Some of the many organizations sponsoring the March.

A large number of organizations are sponsoring a One Nation March on Washington tomorrow. We in the Network of Spiritual Progressives have been distressed at the absence of any understanding of how a spiritual transformation of values in America must be central to the struggles that the One Nation March articulates. We are unhappy at the lack of any coherent thinking that links the actual demands of this march to some larger coherent worldview. As a result it provides very little in the way of an alternative to the Right.

The NSP has nevertheless joined in support of the March, with the hope that at some point its rather sketchy demands could be contextualized within a deeper understanding of what is needed to turn America from the center of globalized capitalism, with its ethos of selfishness and materialism, to the center of a global movement for The Caring Society (see, for example, our Global Marshall Plan and our Environmental and Social Responsibility Amendment to the U.S. Constitution, neither of which are likely to even get a mention at this March).

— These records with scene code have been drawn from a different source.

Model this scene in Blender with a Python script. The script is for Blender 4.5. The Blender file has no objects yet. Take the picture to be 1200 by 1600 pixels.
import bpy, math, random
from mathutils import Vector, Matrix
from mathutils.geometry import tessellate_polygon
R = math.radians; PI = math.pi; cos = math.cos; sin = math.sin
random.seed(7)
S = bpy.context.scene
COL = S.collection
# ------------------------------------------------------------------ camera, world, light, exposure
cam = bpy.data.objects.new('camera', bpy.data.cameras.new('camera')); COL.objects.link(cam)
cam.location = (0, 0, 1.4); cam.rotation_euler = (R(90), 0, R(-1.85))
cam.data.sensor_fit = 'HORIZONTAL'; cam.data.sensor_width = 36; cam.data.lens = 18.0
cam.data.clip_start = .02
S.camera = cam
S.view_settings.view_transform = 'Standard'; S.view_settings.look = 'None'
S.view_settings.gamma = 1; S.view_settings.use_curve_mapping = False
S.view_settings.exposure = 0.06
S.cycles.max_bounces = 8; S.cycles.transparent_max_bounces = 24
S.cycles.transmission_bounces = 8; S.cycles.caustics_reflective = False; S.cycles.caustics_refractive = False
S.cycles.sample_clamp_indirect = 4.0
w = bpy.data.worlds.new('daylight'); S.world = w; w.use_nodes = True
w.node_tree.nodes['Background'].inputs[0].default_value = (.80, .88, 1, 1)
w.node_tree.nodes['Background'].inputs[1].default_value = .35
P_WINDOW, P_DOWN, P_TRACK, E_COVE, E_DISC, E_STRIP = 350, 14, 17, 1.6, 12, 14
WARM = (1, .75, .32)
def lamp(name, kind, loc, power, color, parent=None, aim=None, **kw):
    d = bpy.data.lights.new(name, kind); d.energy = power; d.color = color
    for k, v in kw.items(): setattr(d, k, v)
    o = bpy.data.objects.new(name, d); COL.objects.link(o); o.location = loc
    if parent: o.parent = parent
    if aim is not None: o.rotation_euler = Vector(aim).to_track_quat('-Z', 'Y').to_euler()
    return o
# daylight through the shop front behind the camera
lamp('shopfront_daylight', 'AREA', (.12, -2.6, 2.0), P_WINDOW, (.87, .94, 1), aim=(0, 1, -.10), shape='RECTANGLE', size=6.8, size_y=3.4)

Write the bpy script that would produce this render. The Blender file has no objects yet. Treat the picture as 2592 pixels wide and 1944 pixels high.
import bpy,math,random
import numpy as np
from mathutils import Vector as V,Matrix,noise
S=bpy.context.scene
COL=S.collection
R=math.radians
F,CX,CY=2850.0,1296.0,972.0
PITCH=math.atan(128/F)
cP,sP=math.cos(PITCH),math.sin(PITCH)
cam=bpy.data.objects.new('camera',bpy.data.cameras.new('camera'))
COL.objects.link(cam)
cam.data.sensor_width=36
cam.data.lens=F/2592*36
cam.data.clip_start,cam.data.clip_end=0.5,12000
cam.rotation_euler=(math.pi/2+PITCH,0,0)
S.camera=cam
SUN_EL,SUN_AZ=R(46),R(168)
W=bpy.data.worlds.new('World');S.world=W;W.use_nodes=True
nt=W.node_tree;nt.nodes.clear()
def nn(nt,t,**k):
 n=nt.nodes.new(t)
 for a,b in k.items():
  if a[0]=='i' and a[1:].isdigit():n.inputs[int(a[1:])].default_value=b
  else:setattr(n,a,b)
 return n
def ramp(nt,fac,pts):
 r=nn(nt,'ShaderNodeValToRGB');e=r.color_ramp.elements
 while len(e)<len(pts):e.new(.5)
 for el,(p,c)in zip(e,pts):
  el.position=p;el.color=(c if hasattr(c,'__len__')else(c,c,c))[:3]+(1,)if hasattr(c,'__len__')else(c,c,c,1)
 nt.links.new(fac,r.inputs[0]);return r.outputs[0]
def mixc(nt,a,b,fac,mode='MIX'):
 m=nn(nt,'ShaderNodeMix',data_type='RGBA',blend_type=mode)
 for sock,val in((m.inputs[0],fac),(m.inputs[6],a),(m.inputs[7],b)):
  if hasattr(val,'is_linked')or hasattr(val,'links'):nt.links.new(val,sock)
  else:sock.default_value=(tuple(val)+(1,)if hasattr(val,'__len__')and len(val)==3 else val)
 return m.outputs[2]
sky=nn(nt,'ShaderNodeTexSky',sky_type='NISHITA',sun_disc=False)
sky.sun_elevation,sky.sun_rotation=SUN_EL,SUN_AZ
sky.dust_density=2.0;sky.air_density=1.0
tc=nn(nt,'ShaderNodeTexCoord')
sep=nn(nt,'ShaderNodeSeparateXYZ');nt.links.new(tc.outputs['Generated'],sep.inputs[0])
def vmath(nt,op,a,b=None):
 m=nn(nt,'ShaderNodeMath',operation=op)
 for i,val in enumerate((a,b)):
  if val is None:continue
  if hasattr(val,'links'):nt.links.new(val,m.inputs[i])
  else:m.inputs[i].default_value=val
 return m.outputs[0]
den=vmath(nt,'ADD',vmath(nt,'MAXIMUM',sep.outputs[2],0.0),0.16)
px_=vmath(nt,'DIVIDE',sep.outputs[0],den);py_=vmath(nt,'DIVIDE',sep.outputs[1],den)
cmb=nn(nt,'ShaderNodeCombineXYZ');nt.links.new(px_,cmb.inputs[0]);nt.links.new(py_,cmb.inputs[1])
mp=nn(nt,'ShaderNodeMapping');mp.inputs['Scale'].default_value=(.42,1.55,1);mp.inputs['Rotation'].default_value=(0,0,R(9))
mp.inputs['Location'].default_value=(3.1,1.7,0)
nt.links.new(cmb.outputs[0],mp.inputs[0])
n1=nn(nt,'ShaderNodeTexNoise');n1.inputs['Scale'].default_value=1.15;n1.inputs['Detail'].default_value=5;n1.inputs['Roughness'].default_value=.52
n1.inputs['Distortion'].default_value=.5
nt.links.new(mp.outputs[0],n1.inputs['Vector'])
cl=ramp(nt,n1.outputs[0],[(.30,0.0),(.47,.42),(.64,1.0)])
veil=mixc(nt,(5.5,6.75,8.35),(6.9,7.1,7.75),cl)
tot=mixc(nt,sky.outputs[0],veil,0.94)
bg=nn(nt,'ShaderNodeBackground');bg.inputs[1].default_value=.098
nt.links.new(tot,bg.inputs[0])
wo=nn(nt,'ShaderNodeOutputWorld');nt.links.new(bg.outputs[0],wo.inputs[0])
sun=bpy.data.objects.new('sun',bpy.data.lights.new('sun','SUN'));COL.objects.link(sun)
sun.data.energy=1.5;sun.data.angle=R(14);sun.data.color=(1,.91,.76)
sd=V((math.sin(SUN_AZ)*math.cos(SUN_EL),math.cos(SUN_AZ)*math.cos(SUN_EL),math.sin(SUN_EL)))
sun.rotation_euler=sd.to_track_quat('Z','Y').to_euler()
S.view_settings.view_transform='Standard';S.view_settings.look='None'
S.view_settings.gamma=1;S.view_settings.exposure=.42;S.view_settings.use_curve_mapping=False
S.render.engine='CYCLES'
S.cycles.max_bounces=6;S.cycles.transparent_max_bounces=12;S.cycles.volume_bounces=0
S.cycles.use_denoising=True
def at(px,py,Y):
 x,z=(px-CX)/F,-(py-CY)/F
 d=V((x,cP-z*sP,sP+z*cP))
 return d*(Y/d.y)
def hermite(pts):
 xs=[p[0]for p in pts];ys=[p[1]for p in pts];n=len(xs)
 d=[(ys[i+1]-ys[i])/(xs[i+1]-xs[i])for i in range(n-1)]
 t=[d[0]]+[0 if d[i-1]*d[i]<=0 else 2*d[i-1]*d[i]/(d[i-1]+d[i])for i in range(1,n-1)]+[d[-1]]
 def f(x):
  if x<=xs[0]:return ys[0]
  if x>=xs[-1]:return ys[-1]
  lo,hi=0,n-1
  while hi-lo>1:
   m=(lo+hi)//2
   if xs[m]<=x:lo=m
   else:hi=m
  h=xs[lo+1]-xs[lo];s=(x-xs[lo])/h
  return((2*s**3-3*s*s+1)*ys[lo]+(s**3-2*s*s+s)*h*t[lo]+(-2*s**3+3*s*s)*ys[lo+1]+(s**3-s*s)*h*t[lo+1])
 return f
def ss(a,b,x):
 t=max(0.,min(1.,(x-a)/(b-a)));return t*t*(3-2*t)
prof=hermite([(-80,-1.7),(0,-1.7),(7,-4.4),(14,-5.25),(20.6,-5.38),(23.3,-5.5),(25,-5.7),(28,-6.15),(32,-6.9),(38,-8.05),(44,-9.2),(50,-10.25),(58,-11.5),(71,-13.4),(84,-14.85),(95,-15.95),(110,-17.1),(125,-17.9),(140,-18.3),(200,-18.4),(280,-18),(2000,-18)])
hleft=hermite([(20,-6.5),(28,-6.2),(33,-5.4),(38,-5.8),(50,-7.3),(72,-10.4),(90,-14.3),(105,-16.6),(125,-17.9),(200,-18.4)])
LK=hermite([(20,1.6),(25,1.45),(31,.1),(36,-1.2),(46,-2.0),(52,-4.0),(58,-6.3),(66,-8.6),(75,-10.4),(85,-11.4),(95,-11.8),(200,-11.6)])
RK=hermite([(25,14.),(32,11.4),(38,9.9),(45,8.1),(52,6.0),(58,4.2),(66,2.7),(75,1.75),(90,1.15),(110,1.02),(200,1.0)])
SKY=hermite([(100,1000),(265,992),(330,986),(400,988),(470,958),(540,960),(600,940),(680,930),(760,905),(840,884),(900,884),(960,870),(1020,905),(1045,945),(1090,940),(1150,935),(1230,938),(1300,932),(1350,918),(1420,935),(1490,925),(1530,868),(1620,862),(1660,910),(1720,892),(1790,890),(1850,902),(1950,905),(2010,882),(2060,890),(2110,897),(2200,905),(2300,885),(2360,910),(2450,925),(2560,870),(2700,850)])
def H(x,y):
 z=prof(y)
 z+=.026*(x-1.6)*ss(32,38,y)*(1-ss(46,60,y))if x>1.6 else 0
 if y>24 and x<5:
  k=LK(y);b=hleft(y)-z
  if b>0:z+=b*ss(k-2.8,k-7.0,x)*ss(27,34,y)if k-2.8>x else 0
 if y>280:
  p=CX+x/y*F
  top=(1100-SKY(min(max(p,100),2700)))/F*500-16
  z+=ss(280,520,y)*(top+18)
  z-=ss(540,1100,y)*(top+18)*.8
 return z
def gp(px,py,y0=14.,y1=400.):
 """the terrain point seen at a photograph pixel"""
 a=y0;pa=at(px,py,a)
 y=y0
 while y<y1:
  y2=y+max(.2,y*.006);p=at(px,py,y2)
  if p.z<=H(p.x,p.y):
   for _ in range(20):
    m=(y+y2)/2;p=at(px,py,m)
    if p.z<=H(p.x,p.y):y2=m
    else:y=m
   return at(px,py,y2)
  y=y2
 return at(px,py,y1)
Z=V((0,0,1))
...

Yet this March does stand for a set of concerns we all share, and it’s important for us to be in solidarity with these liberal movements whenever they choose to move into public political action. So we’ll be there (except those of us in the Jewish world who are Shabbat-observing and hence cannot get there).

But we also urge you to read our Spiritual Covenant with America and raise it to the liberal forces assembled tomorrow — because it presents a model of what a coherent progressive worldview could be and contrasts it with the liberal and conservative agendas (and no, you don’t have to believe in God or be religious to find the Network of Spiritual Progressives’ platform appealing and coherent with your highest values).